Kılıçdaroğlu, "Geldiğimiz noktaya bakabilir misiniz? İnsan haklarından söz ediyoruz medya üzerindeki baskılara bakın. İnsan haklarından söz ediyoruz egzoz dumanında ısınmaya çalışan Suriyeli kızın dramına bakın. O da insan. Ben rahatsız oluyorum. Savaştan
kaçtılar yaşamak için Türkiye’de. 5 çocuk zehirlendi ve hayatını kaybetti Antalya’da. Neden? İnsan hakları evrenselse ki, öyle olmak zorundadır. Biz sadece Türkiye’de değil, bütün dünyadaki insan hakkı ihlalleriyle ilgilenmek durumundayız. Fakat geldiğimiz nokta kendi ülkemizin sorununu önce çözelim. İnsan hakkı ihlallerini önce burada kaldıralım dedik. Faili meçhuller. Nasıl olur faili meçhuller? Bizim bir cezaevi komisyonumuz var. Hasta mahkumlar var değerli arkadaşlarım. İlacını kendisi alamayacak, ancak koğuş arkadaşının ilacını verip suyunu içirdiği bir hastayı düşünebiliyor musunuz? Mahkum. Dışarı bırakılmıyor. Neden? Kaçacak. Koğuşta yürüyemiyor zaten bu. Sadece biz mi gözlüyoruz bu olumsuzlukları? Hayır bütün dünya gözlüyor, bütün dünya. Uluslararası kuruluşların raporları var. Türkiye’deki insan hakkı ihlalleri bütün ayrıntılarıyla anlatılıyor. Belki bizim bildiğimizden çok daha fazlasını onlar biliyorlar" dedi.

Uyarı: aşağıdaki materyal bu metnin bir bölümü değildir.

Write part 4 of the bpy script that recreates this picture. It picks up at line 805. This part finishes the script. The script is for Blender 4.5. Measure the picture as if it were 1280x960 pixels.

İNSAN HAKKI İHLALLERİ KONUSUNDA BÜYÜK DRAMLAR YAŞAMIŞ AİLELERE PLAKET
Kılıçdaroğlu, sözlerini şöyle tamamladı; "Bu sadece Cumhuriyet Halk Partisinin sorunu olmak zorunda mıdır? Hayır. Bu ülkenin bütün aydınları görüşü ne olursa olsun demokrasi konusunda ortak ses çıkarmak zorundadırlar. İnsan hakkı ihlalleri konusunda ortak ses çıkarmak zorundadırlar. Geçmişe baktığımızda bu yönde karnemiz kırık. Benden olanları savundum, benden olmayanların karşısına çıktım. Oysa insan hakkı ihlali benden olmayan diye bir ayrımı asla kabul etmez. İnsansa biz ona her türlü ama her türlü ayrıcalığı tanımak zorundayız. Onun düşüncesini açıklıkla ifade etmesinin yollarını yaratmak zorundayız. Bu bizim temel görevimiz olmak zorundadır. Şimdi konuklar gelecekler buraya çıkacaklar konuşacaklar, hep beraber dinleyeceğiz ve sonra insan hakkı ihlalleri konusunda büyük dramlar yaşamış ailelere plaket vereceğiz. O plaketler sadece bu ailelerin değil, mazlum olan bütün ailelerin plaketleridir onlar. Onlar temsilen bu plaketleri alacaklar. Kabul buyururlarsa bir anlamda hoşgörü tohumları da ekeceklerdir bu topraklara. Zengin bir kültürümüz var, Yunus’umuz var, Mevlana’mız var baktığımız zaman. Dönüp o zaman kendimize sormamız gerekiyor Yunus’umuz, Mevlana’mız varsa neden bu insan hakkı ihlalleri var? İnsan hakkı ihlallerinin olmadığı bir Türkiye umuduyla hepinizi saygıyla selamlıyorum. Sağ olun var olun diyorum."